La tradición jacobea refiere que después de haber sido el Apóstol Santiago decapitado en Jerusalén (año 44) dos de sus discípulos: Atanasio y Teodoro trajeron su cuerpo hasta el Puerto de Padrón (Iria Flavia). Desde allí, por tierra lo condujeron al montículo del Libredón (Compostela) donde recibió su definitiva sepultura. Pasado el tiempo y debido a diversas guerras el sepulcro quedó en el olvido.

El 25 de julio del año 814, durante el reinado de Alfonso II el Casto, un monje llamado Pelagio observó una noche una luminosidad en un desolado paraje del obispado de Iria-Flavia,.El monje comunicó su observación a su superior, el obispo Teodomiro, descubriéndose en el lugar indicado una cueva en cuyo interior apareció un arca de mármol donde se hallaron los restos del apóstol Santiago.

¿Por qué los restos del apóstol y no los de otro santo? La respuesta vendría dada porque Santiago es considerado el primer evangelizador de la península Ibérica.
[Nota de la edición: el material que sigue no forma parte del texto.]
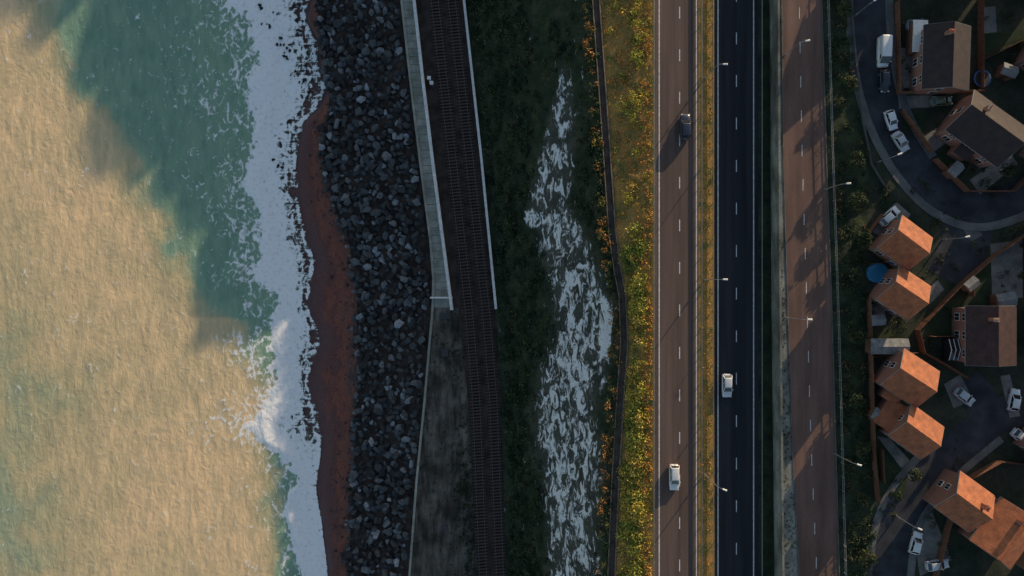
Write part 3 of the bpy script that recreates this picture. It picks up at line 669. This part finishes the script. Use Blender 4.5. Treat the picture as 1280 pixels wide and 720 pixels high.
ribbon('pavement',rA,1.4,EST,.13,m_pave,-3.5) ;ribbon('pavement',rA[:6],1.4,EST,.14,m_pave,3.5);ribbon('pavement',rC[2:],1.3,EST,.13,m_pave,3.65);ribbon('pavement',rC[3:],1.3,EST,.13,m_pave,-3.65)
def sheet(name,pts,z,mat):
    v=[W(a,b_,EST) for a,b_ in pts];n=len(v)
    V=[(q.x,q.y,EST-.05) for q in v]+[(q.x,q.y,EST+z) for q in v]
    Fc=[tuple(range(n))[::-1],tuple(range(n,2*n))]+[(i,(i+1)%n,n+(i+1)%n,n+i) for i in range(n)];return pyd(name,V,Fc,mat)
m_slab=mat_two('patio_slabs',(.15,.14,.125),(.27,.25,.22),.5,.9,.2,.02,fine=10)
for q in([(1122,120),(1165,119),(1168,134),(1124,136)],[(1150,175),(1170,160),(1186,176),(1164,192)],[(1090,290),(1120,252),(1138,268),(1112,300)],[(1212,225),(1262,190),(1272,205),(1225,243)],[(1180,480),(1200,468),(1216,500),(1192,510)],[(1140,660),(1165,640),(1190,700),(1150,720)],[(1250,470),(1262,468),(1275,520),(1262,522)]): sheet('driveway',q,.05,m_slab)
for q in([(1238,305),(1278,300),(1278,372),(1240,372)],[(1096,545),(1112,548),(1150,590),(1138,600)],[(1120,60),(1146,60),(1146,110),(1122,110)],[(1085,380),(1105,380),(1106,394),(1086,394)],[(1226,10),(1244,8),(1246,40),(1228,42)],[(1155,365),(1172,350),(1180,362),(1162,380)]): sheet('patio',q,.045,m_slab)
sheet('road_patch',[(1202,284),(1216,278),(1228,294),(1214,302)],.045,m_pave)
m_lawn=mat_two('lawn',(.018,.036,.016),(.042,.062,.028),.4,.95,.5,.05,fine=16)
for q in([(1124,140),(1160,142),(1150,172),(1128,160)],[(1168,195),(1190,180),(1212,205),(1198,228)],[(1100,560),(1134,600),(1128,625),(1094,615)],[(1222,44),(1278,38),(1278,48),(1222,70)],[(1160,400),(1200,372),(1204,415),(1165,420)],[(1090,415),(1130,410),(1140,430),(1090,440)],[(1225,385),(1210,350),(1236,330),(1238,370)]): sheet('lawn',q,.03,m_lawn)
def fence(pts,h=1.7,name='garden_fence',mat=None):
    mat=mat or m_fence;bx=Boxes();ps=Boxes()
    for a,c in zip(pts[:-1],pts[1:]):
        A_=W(a[0],a[1],EST);C_=W(c[0],c[1],EST);d=C_-A_;l=d.length;ang=math.atan2(d.y,d.x);n=max(1,int(l/1.9));u_=d/n
        for i in range(n):
            m_=A_+u_*(i+.5);bx.add((m_.x,m_.y,EST+h/2-.03),(l/n-.1,.05,h),ang);p=A_+u_*i;ps.add((p.x,p.y,EST+h/2+.02),(.1,.1,h+.1),ang)
        ps.add((C_.x,C_.y,EST+h/2+.02),(.1,.1,h+.1),ang)
    e=empty(name,(0,0,0));bx.make('panels',mat,e);ps.make('posts',mat,e)
for f in([(1143,412),(1175,378),(1200,352),(1240,318),(1290,285)],[(1143,412),(1150,440),(1178,455),(1205,472)],[(1083,372),(1085,440),(1087,510),(1089,570),(1094,625)],[(1122,118),(1222,116)],[(1222,78),(1280,50)],[(1165,200),(1205,240)],[(1205,240),(1262,240),(1285,215)],[(1124,140),(1160,190)],[(1085,445),(1140,440)],[(1087,520),(1120,505)],[(1160,420),(1208,420)],[(1118,5),(1120,118)],[(1083,290),(1100,268)],[(1165,720),(1180,660),(1200,600),(1245,575),(1290,580)],[(1210,370),(1210,345),(1238,320)],[(1222,0),(1222,112)],[(1190,178),(1214,206)],[(1085,330),(1108,328)],[(1098,560),(1100,600)]): fence(f)
fence([(1062,-60),(1062,0),(1068,80),(1077,150),(1088,205),(1106,235)],.7,'boundary_wall',m_pave)
m_bark2=mat_plain('dark_timber',(.06,.04,.03),.8);m_felt=mat_two('roofing_felt',(.15,.15,.15),(.3,.3,.29),.8)
def shed(px,py,L,Wd,deg,h,mat,name='garden_shed'):
    v=W(px,py,EST+h);e=empty(name,(v.x,v.y,EST),R_(deg));bx=Boxes();bx.add((0,0,h/2),(L,Wd,h));bx.make('walls',m_fence,e)
    V=[(-L/2-.15,-Wd/2-.15,h+.002),(L/2+.15,-Wd/2-.15,h+.002),(L/2+.15,Wd/2+.15,h+.002),(-L/2-.15,Wd/2+.15,h+.002),(-L/2-.15,0,h+.5),(L/2+.15,0,h+.5)]
    pyd('roof',V,[(0,1,5,4),(2,3,4,5),(1,2,5),(3,0,4),(0,3,2,1)],mat,e);bx=Boxes();bx.add((0,-Wd/2-.02,.95),(.8,.04,1.8));bx.make('door',m_bark2,e)
shed(1112,433,6.2,2.4,0,2.2,m_felt);shed(1258,375,3,2.2,10,2,m_felt);shed(1100,520,2.4,1.8,-30,2,m_felt);shed(1215,355,2,1.6,40,1.9,m_felt)
shed(1150,45,2.2,5.2,-2,2.4,m_white,'conservatory');shed(1195,212,2.2,1.6,45,2,m_felt);shed(1098,400,2,1.6,5,1.9,m_felt);shed(1262,88,2.4,1.8,-20,2,m_felt)
v=W(1197,437,EST+2);e=empty('greenhouse',(v.x,v.y,EST));bx=Boxes();fr=Boxes();bx.add((0,0,1),(3.0,3.6,2.0))
bx.hull([(-1.5,-1.8,2.01),(1.5,-1.8,2.01),(1.5,1.8,2.01),(-1.5,1.8,2.01),(-1.5,-.05,2.7),(1.5,-.05,2.7),(1.5,.05,2.7),(-1.5,.05,2.7)]);bx.make('glazing',m_glass,e)
for i in range(5):
    x_=-1.5+i*.75
    for s in(-1,1): fr.hull([(x_-.05,s*1.82,2.03),(x_+.05,s*1.82,2.03),(x_+.05,0,2.74),(x_-.05,0,2.74),(x_-.05,s*1.82,2.09),(x_+.05,s*1.82,2.09),(x_+.05,0,2.8),(x_-.05,0,2.8)])
fr.make('glazing_bars',m_white,e)
v=W(1098,341,EST+.8);e=empty('paddling_pool',(v.x,v.y,EST));bx=Boxes();bx.cyl((0,0,.4),1.7,.8,32);bx.make('pool_wall',mat_plain('pool_blue',(.05,.22,.42),.5),e);bx=Boxes();bx.cyl((0,0,.8),1.55,.06,32);bx.make('pool_water',mat_plain('pool_water',(.03,.2,.36),.1),e)
v=W(1228,98,EST+.8);e=empty('trampoline',(v.x,v.y,EST));bx=Boxes();bx.cyl((0,0,.8),1.5,.08,32);bx.make('pad',mat_plain('pad_blue',(.04,.1,.25),.6),e);bx=Boxes();bx.cyl((0,0,.85),1.25,.04,32)
bx.make('mat',m_dark,e);bx=Boxes()
for i in range(6): bx.cyl((1.4*math.cos(i*1.047),1.4*math.sin(i*1.047),.38),.03,.76,6)
bx.make('legs',m_galv,e)
C=[]
for q in((1130,30),(1135,95),(1250,30),(1265,70),(1150,160),(1240,235),(1095,400),(1120,400),(1200,400),(1170,440),(1100,590),(1110,605),(1255,345),(1180,690),(1160,650),(1270,300),(1215,210),(1190,260),(1100,240),(1110,250),(1150,235),(1165,285),(1178,325),(1165,350),(1225,310),(1120,620),(1105,640),(1185,620),(1200,570)):
    for j in range(6):
        v=W(q[0]+rng.normal()*8,q[1]+rng.normal()*8,EST);C.append((v.x,v.y,EST+.1,rng.uniform(.25,.75)))
leafmass('garden_shrubs',C,70,dg+[(.09,.10,.035)],.15,.9)
# ---------- light
sd=Vector((SUNH[0]*math.cos(R_(EL)),SUNH[1]*math.cos(R_(EL)),math.sin(R_(EL))))
Ld=bpy.data.lights.new('sun','SUN');Ld.energy=5;Ld.angle=R_(.5);Ld.color=(1,.78,.52)
so=bpy.data.objects.new('sun',Ld);so.rotation_euler=sd.to_track_quat('Z','Y').to_euler();so.location=(50,50,100);S.collection.objects.link(so)
w=bpy.data.worlds.new('World');S.world=w;w.use_nodes=True;nt=w.node_tree;bg=nt.nodes['Background'];sk=nt.nodes.new('ShaderNodeTexSky');sk.sky_type='NISHITA';sk.sun_disc=False
sk.sun_elevation=R_(EL);sk.sun_rotation=math.atan2(SUNH[0],SUNH[1]);nt.links.new(sk.outputs[0],bg.inputs[0]);bg.inputs[1].default_value=.15
cd=bpy.data.cameras.new('camera');cd.lens=24;cd.sensor_width=36;cd.clip_end=9000;cd.clip_start=.5
co=bpy.data.objects.new('camera',cd);co.location=(0,0,H);S.collection.objects.link(co);S.camera=co
S.view_settings.view_transform='Standard';S.view_settings.look='None';S.view_settings.exposure=0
No olvidemos la revelación a la Venerable Teresa de Ágreda que sitúa en el año 40 y en Zaragoza, la aparición de María Santísima en carne mortal a un, en ese momento, decaído Santiago el Mayor.
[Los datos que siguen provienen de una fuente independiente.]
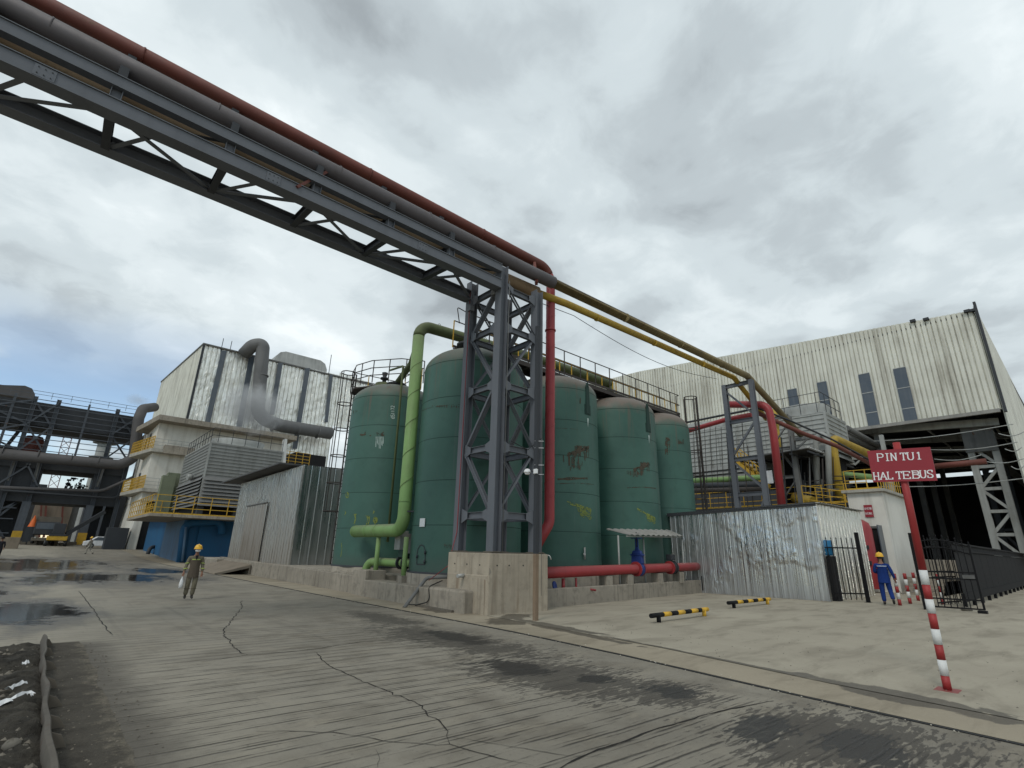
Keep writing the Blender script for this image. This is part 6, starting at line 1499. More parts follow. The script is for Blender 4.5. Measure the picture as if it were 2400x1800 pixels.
# broken sunlit gaps in the lower deck are real holes between plates
mb = MB(); rnd = random.Random(9)
for i in range(34): x = 1.15+rnd.random()*2.5; z_ = 8.5+rnd.random()*1.5; mb.box(x, GY+.1, z_, x+rnd.uniform(.08,.6), GY+.4, z_+rnd.uniform(.08, .4))
o = mb.build('hanging_scrap', M['steel_dark'], ga); o['kind'] = 'stuff'
gp_ = thing('big_gas_pipe', 'fat grey pipe running along the far gantry and bending up beside the white building', 'pipe', (0, GY-1, 12.4))
P = [PY(*g3(-60,672), GY-2), PY(*g3(1040,775), GY-2), PY(*z2(868,895), GY-2), PY(*z2(898,640), GY-2), PY(*z2(925,575), GY-1), PY(*z2(1000,565), GY+2)]
MB().tube(fillet(P, 1.3), .72, 20).build('pipe_run', M['duct_dark'], gp_)
mb = MB()
for x in (-6, -2.5, 1.0, 4.0): mb.disc((x, GY-2, 12.42), (1,0,.01), .76, .1, 20)
mb.build('joints', M['duct_dark'], gp_)
pipe('grey_gantry_pipe', [PY(*g3(-50,965), GY-1), PY(*g3(880,1000), GY-1), PY(*g3(1150,880), GY-3)], .22, M['duct_dark'], 'slim grey pipe under the fat one rising to the white building balcony', rad=[2], n=12)
pipe('grey_gantry_pipe', [PY(*g3(-50,985), GY-1), PY(*g3(600,1035), GY-1), PY(*g3(980,1060), GY-1), PY(*g3(1180,960), GY-1)], .16, M['steel_dark'], 'lowest dark pipe crossing the far gantry above the road', rad=[1, 1], n=12)
vt = thing('roof_ventilator', 'rounded grey roof ventilator above the left end of the far gantry', 'ventilator', (-12, 122, 25))
a, b_ = PY(-60,900,122), PY(66,905,122); zb_v = PY(78,936,122).z
mb = MB().prism([(a.x,122,zb_v),(b_.x+1.2,122,zb_v),(b_.x+1.2,122,b_.z-1.2),(b_.x+.6,122,b_.z-.3),(b_.x-.4,122,b_.z),(a.x,122,a.z)], (0,16,0)); mb.build('shell', M['duct_dark'], vt)
# things seen through the gantry
tan = thing('tan_building', 'tan sheet building seen through the gantry behind the lorry', 'building', (2, 140, 1))
a, b_, c = PY(*g3(310,1100),140), PY(*g3(640,1100),140), PY(*g3(740,1110),140)
M['tan'] = paint('tan_sheet', (.24,.19,.145), .7, 0, .5, 0, .3, .8)
MB().box(a.x, 140, 4.2, b_.x, 150, a.z).box(a.x, 140, 0, PY(*g3(395,1200),140).x, 150, 4.3).box(PY(*g3(500,1200),140).x, 140, 0, b_.x, 150, 4.3).build('walls', M['tan'], tan)
MB().box(b_.x, 141, 0, c.x, 150, a.z).build('annex', M['steel_worn'], tan)
for px_ in (360, 400, 545): MB().beam(PY(*g3(px_,1105),139.5), PY(*g3(px_-20,1400),139.5), .3).build('pipe', M['redrust'], tan)
tr = thing('lattice_mast', 'thin red lattice mast rising behind the gantry against the sky', 'mast', (3, 170, 0))
m0, m1 = PY(*g3(540,690),170), PY(*g3(600,430),170)
for dx in (-.9, .9):
    MB().beam((m0.x+dx, 170, 0), (m0.x+dx*.9, 170, m1.z), .16).build('leg', M['redrust'], tr)
mb = MB(); z = 8
while z < m1.z-2: mb.beam((m0.x-.9,170,z),(m0.x+.9,170,z+2),.1); mb.beam((m0.x+.9,170,z),(m0.x-.9,170,z+2),.1); z += 2
mb.build('lacing', M['redrust'], tr)
sil = thing('slender_tank', 'tall pale cylindrical vessel behind the right part of the gantry', 'tank', (5, 125, 0))
p = PY(*g3(870,600),125); MB().lathe([(1.1,0),(1.1,p.z+2.5),(.6,p.z+3.4),(.02,p.z+3.6)], (p.x+.6,125,0), 20).build('shell', M['louvre'], sil)
for z in (p.z-2.6, p.z+.2): MB().lathe([(1.1,z),(1.9,z+.1),(1.9,z+.3),(1.1,z+.4)], (p.x+.6,125,0), 20).build('ring', M['steel_worn'], sil)
tag(MB().box(-70, 150, 0, -1.0, 165, 13).build('dark_sky_filler', M['steel_dark']), 'long dark building mass added to shut out bright sky behind the left half of the far gantry', 'building')  # added dark mass, keeps bright sky from showing through the gantry
tag(MB().box(5.0, 118, 0, 14, 128, 10.5).build('dark_gap_filler', M['steel_dark']), 'dark building mass added to fill the bright gap between the far gantry and the white building', 'building')  # second added dark mass, closes the strip of sky on the right
# vehicles far up the road
def wheel(c, r, w, parent, axis=(1,0,0)):
    t = MB().disc(c, axis, r, w, 20).build('tyre', M['cable'], parent); MB().disc(c, axis, r*.55, w*1.06, 14).build('rim', M['louvre'], parent)
LG = gz(88)
def lorry(px, y, label):
    p = PY(*px, y); x = p.x; z0 = gz(y); t_ = thing('lorry', label, 'lorry', (x, y, z0))
    MB().box(x-1.2, y, z0+1.3, x+1.2, y+2.0, z0+2.9).build('cab', M['steel_dark'], t_, bevel=.1)
    MB().box(x-1.05, y-.03, z0+2.0, x+1.05, y+.01, z0+2.75).build('windscreen', M['glass'], t_)
    MB().box(x-1.25, y+2.2, z0+1.3, x+1.25, y+7.5, z0+3.6).build('tipper_body', M['rustplate'], t_)
    MB().box(x-1.2, y-.15, z0+.55, x+1.2, y+.3, z0+.95).build('bumper', M['rustplate'], t_, bevel=.04)
    for dx in (-.85, .85): MB().disc((x+dx, y-.17, z0+.95), (0,1,0), .10, .06, 12).build('headlight', M['louvre'], t_)
    for dx in (-1.0, 1.0):
        for dy in (1.0, 5.0, 6.3): wheel((x+dx, y+dy, z0+.5), .5, .3, t_)
    return t_
lorry(g3(375,1420), 90, 'dark tipper lorry standing under the far gantry, left of the yellow machine')
yx = PY(*g3(490,1420), 88).x; ld = thing('yellow_machine', 'small yellow wheeled machine parked beside the dark lorry under the gantry', 'loader', (yx, 88, gz(88)))
z0 = gz(88)
MB().box(yx-1.0, 88, z0+.7, yx+1.0, 90.5, z0+1.25).build('body', M['yellow'], ld, bevel=.06)
MB().box(yx-.85, 87.95, z0+1.25, yx+.85, 90.3, z0+1.5).build('deck', M['steel_dark'], ld)
MB().box(yx-.6, 89, z0+1.5, yx+.6, 90.3, z0+2.8).build('cab', M['steel_dark'], ld, bevel=.05)
MB().beam((yx+.8, 89.5, z0+1.5), (yx+4.2, 90.5, z0+4.6), .45).build('boom', M['steel_dark'], ld)
for dx in (-.95, .95):
    for dy in (.5, 2.0): wheel((yx+dx, 88+dy, z0+.45), .45, .3, ld)
cxr = PY(*g3(905,1425), 84).x; car = thing('parked_car', 'small white car parked in the shade by the foot of the white building', 'car', (cxr, 84, gz(84)))
z0 = gz(84)
MB().prism([(cxr-2.0,84,z0+.3),(cxr+2.0,84,z0+.3),(cxr+2.0,84,z0+.85),(cxr+1.2,84,z0+.95),(cxr+.7,84,z0+1.4),(cxr-.8,84,z0+1.42),(cxr-1.4,84,z0+.95),(cxr-2.0,84,z0+.8)][::-1], (0,1.7,0)).build('body', M['whitepl'], car, bevel=.06)
MB().prism([(cxr-1.25,83.98,z0+.95),(cxr+1.05,83.98,z0+.95),(cxr+.62,83.98,z0+1.32),(cxr-.75,83.98,z0+1.34)][::-1], (0,.02,0)).build('window', M['glass'], car)
for dx in (-1.25, 1.25):
    for dy in (.05, 1.65): wheel((cxr+dx, 84+dy, z0+.32), .32, .2, car, (0,1,0))
dbx = PY(*g3(1000,1400), 82).x; tag(MB().box(dbx-1.0, 82, gz(82), dbx+1.2, 84, gz(82)+2.6).build('steel_box', M['steel_dark'], bevel=.03), 'dark steel container box beside the white car', 'box')
cnx = G(*g3(265,1345), .9+gz(90)); con = thing('traffic_cone', 'orange cone-shaped marker beside the far left pier of the gantry', 'cone', (PY(*g3(265,1345),92).x, 92, gz(92)))
xx = PY(*g3(265,1345),92).x; MB().lathe([(.45, gz(92)+2.2), (.05, gz(92)+3.6)], (xx, 92, 0), 14).build('cone', M['orange'], con); MB().box(xx-.5, 91.5, gz(92), xx+.5, 92.5, gz(92)+2.2).build('stand', M['steel_dark'], con)
rnd = random.Random(31)
rub = MB()
for i in range(90):
    x = rnd.uniform(-9, 5); y = rnd.uniform(90, 97); s_ = rnd.uniform(.1, .45); z = gz(y); rub.box(x-s_, y-s_, z-.05, x+s_, y+s_, z+s_*rnd.uniform(.4, 1.6))
o = rub.build('rubble', M['rustplate']); o['kind'] = 'stuff'; tag(o, 'low heaps of dark scrap and rubble under the far gantry', 'rubble')
# barrier on the left edge, seen only as a sliver
yb2 = PY(*g3(60,1440), 80); z0 = gz(80)
tag(MB().box(yb2.x-1.2, 80, z0, yb2.x+1.0, 81.2, z0+1.2).build('timber_stack', M['brownwood'], bevel=.03), 'brown stack of timber baulks left of the gantry pier', 'stack')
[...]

¡Qué bonita y significativa la unión en nuestro territorio nacional y en época tan temprana, del Hijo del Trueno, luego Santiago Matamoros, Patrón de España y de la Madre de Dios, que, en su advocación del Pilar, es Patrona de la Hispanidad entera!

Pocos días después fue el propio monarca asturiano Alfonso II quien se trasladó en peregrinación al lugar, mandando edificar una pequeña basílica llamada de Antealtares y un monasterio encomendado a los monjes benedictinos.
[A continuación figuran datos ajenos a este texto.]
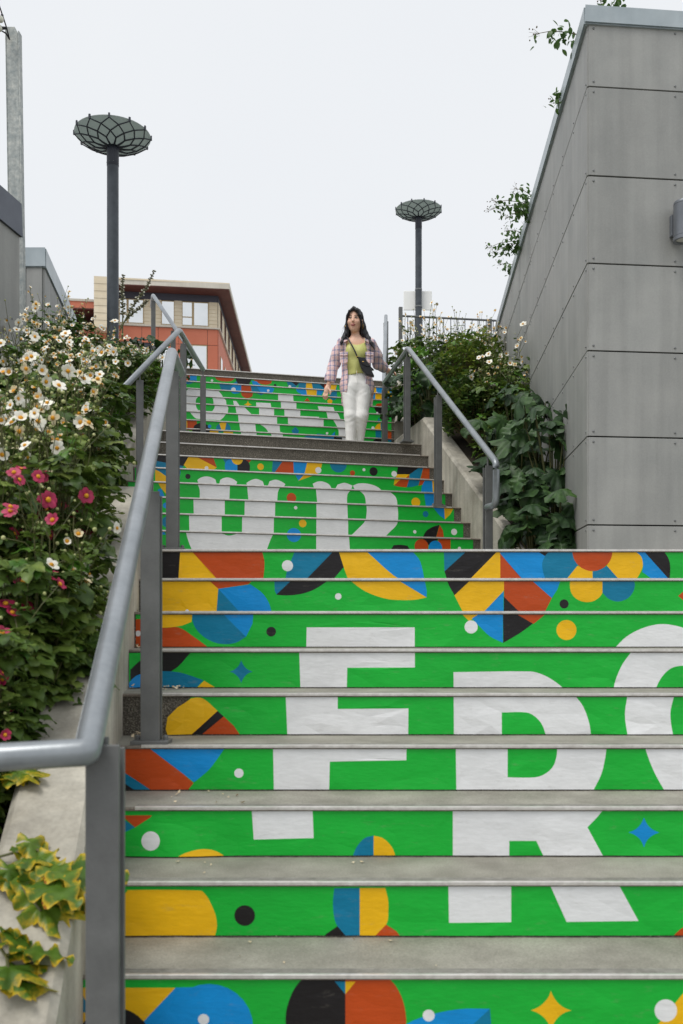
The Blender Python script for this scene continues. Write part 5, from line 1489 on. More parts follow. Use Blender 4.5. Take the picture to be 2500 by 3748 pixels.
# --- yellowing plant hanging over the near wall
def trailing(label, pts, seed, n):
    random.seed(seed)
    t = thing('trailing_plant', label, 'plant', pts[0], 'yellowing leaves over the near wall')
    P = [Vector(p) for p in pts]
    MB().tube(P, .004, 6).obj('stalk', 'stem', t)
    for i in range(n):
        s = (i + 0.6) / n * (len(P) - 1)
        j = min(int(s), len(P) - 2)
        p = P[j].lerp(P[j + 1], s - j) + Vector((random.uniform(-.02, .02), random.uniform(-.02, .02), random.uniform(-.005, .03)))
        inst('leaf', random.choice(YLEAF), t, leaf_mat(p, random.uniform(-2.6, -0.6), random.uniform(-.6, .1), random.uniform(-.5, .5), random.uniform(.9, 1.45)))
def pw(xs_, ys_, up=0.03):
    """a spot on the sloping top of the near wall"""
    y = 2.119 / (0.5556 + (ys_ - 2272) / 3400)
    return ((xs_ - 1250) * y / 3400, y, 0.5556 * y - 0.588 + up)
trailing('yellow-green lobed leaves drooping over the near wall beside the foreground post', [pw(-60, 3190), pw(60, 3185, .05), pw(140, 3190, .06), pw(170, 3240, .05), pw(185, 3320, .03)], 51, 8)
trailing('yellow-green leaves on the near wall in the bottom left corner', [pw(-120, 3480), pw(-20, 3510, .05), pw(25, 3580, .05), pw(40, 3680, .04)], 52, 6)
trailing('withered leaf sprig on the near wall at the left edge', [pw(-60, 3300), pw(30, 3290, .05), pw(90, 3330, .05), pw(150, 3390, .04)], 54, 6)
trailing('small green sprig over the near wall just below the pipe bend', [pw(-40, 2880), pw(30, 2860, .05), pw(90, 2880, .04)], 53, 4)

# --- right bed
GR = 'broad-leaved plants in the right bed'
DR = (-1.25, -.25)
for lab, x, y, n_l, sc_, sd, tl, wd in (
    ('dark lobed leaves in the corner by the panelled building, lowest of the right bed', 1.66, 7.12, 26, 1.0, 61, 0.55, .26),
    ('dark lobed leaves hanging over the low end of the right wall', 1.50, 7.30, 26, 1.0, 60, 0.65, .26),
    ('tallest dark lobed clump against the panelled building', 1.72, 7.55, 34, 1.0, 62, 0.95, .26),
    ('dark lobed leaves just behind the lowest right handrail post', 1.50, 7.85, 30, 0.95, 63, 0.75, .28),
    ('dark leaves against the panelled building in the middle of the right bed', 1.72, 8.25, 34, 0.95, 64, 0.95, .28),
    ('dark leaves behind the second right handrail post', 1.42, 8.6, 30, 0.9, 68, 0.65, .3),
    ('dark leaves beneath the lowest white blooms on the right', 1.68, 9.0, 34, 0.9, 69, 0.85, .32)):
    acanthus(lab, x, y, right_bed(y) - .05, n_l, sc_, sd, MAPLE, (-3.3, 0.2), GR, tl, DR, wd)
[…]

Aquel pequeño lugar y su cenobio empezaron a crecer rápidamente hasta convertirse en Compostela, cuyo nombre deriva según la tradición de Campus Stellae en alusión a las luces que permitieron el descubrimiento. Y el 6 de mayo de 899 se consagraba una basílica mayor que la anterior mandada construir por Alfonso III.

El descubrimiento de las reliquias del apóstol pronto se extendió por una Europa donde el culto a las reliquias se estaba convirtiendo en una obsesión al igual que la necesidad de encontrar un aglutinante que sirviera para expulsar todos los males que se cernían sobre el continente, en especial el Islam.